McMick wrote:
I really feel that people having problems with seeing the MPEG2 are ATI card owners and it has something with how the ATI drivers handle video output and some sort of issue with which "surface" the video is drawing on (hence why you can see videos in the media players but not in BoB), so I think it has to be a compatibility issue between how BoB wants it done and how ATI drivers want to do it. The other thing is that not only is it dependent on which "surface" the video is drawn on, but the method of rendering in the first place (hardware overlay, VMR-7,VMR-9, DX7, DX9, etc.)
Ah, this comment reminds me of something: a while back, I fired up a video viewer, something I don't do a lot of, and found that it wouldn't show the item I wanted to watch. After a bit of investigation I realized it wasn't displaying
any video including ones I had watched many times before, so I started digging. The main change in my machine was that I had been adjusting settings to run the 3D stereo VR headset I have, (I have an nVidia card) and I had the system set in "clone" mode, with the second video out duplicating the main output. The thing is, for reasons I can't remember right now, I had determined that in order to get stereo vision, I had to have the headset connected to the "primary" video out (this is designated in software, the connectors are pretty much equivalent). What I discovered is that though I had disabled the headset, and the stereo setting, I had left the main monitor designated as the secondary device. For some reason, the video driver was ignoring the "clone" setting regarding the video display, and thus the video was being sent to the inactive primary output, but not duplicated as per clone setting to the main monitor on the secondary connector.

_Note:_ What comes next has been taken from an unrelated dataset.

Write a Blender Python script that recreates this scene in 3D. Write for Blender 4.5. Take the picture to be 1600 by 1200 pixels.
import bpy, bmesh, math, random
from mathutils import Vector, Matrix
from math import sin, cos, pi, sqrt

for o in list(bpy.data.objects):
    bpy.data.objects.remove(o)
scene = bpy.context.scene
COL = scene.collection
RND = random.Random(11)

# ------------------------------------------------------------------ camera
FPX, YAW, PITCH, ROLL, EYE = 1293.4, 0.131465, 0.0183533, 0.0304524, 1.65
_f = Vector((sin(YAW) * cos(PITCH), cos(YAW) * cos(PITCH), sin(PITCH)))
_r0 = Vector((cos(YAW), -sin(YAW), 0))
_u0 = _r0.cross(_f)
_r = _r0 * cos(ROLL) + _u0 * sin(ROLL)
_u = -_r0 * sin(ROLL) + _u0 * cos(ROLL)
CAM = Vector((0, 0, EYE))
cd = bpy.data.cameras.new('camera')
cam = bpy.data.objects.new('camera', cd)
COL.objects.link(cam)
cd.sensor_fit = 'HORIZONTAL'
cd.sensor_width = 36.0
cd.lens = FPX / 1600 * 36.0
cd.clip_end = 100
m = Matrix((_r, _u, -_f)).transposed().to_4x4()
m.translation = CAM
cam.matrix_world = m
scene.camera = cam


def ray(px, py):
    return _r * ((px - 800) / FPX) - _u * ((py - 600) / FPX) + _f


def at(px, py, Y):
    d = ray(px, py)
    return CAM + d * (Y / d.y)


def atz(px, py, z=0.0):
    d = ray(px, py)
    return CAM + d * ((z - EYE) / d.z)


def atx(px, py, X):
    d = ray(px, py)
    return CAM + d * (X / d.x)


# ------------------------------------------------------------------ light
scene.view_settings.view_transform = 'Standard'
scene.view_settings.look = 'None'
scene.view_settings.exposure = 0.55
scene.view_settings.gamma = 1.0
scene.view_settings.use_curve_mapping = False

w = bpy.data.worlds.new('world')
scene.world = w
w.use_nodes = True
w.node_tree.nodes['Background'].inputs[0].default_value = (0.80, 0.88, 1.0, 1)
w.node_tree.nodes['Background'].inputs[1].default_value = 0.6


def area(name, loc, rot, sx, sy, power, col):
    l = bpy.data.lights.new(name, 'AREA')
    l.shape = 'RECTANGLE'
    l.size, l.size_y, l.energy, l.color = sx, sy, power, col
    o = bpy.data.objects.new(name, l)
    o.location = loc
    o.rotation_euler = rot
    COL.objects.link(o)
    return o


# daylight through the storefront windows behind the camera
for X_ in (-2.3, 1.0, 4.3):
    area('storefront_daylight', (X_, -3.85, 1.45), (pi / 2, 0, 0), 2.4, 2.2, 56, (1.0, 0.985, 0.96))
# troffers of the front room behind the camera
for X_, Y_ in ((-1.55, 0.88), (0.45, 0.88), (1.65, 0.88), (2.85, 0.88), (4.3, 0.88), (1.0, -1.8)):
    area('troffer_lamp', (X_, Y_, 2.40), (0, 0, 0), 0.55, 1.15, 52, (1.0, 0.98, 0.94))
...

The problem is thus similar to what you describe, the video was running just fine, it was just not displaying on my main monitor. I powered up the VR headset, and there was the video. It should have been shown on both outputs, as that is what "clone" is supposed to do, but I presume it was something flakey with the drivers. Swapping the monitor designations via the dual monitor software reset the main monitor as primary, and voila, the videos reappeared. (Of course, it took a while to arrive at this solution, and I went through a lot of flailing with different videos and viewers before I determined the problem was independent of either).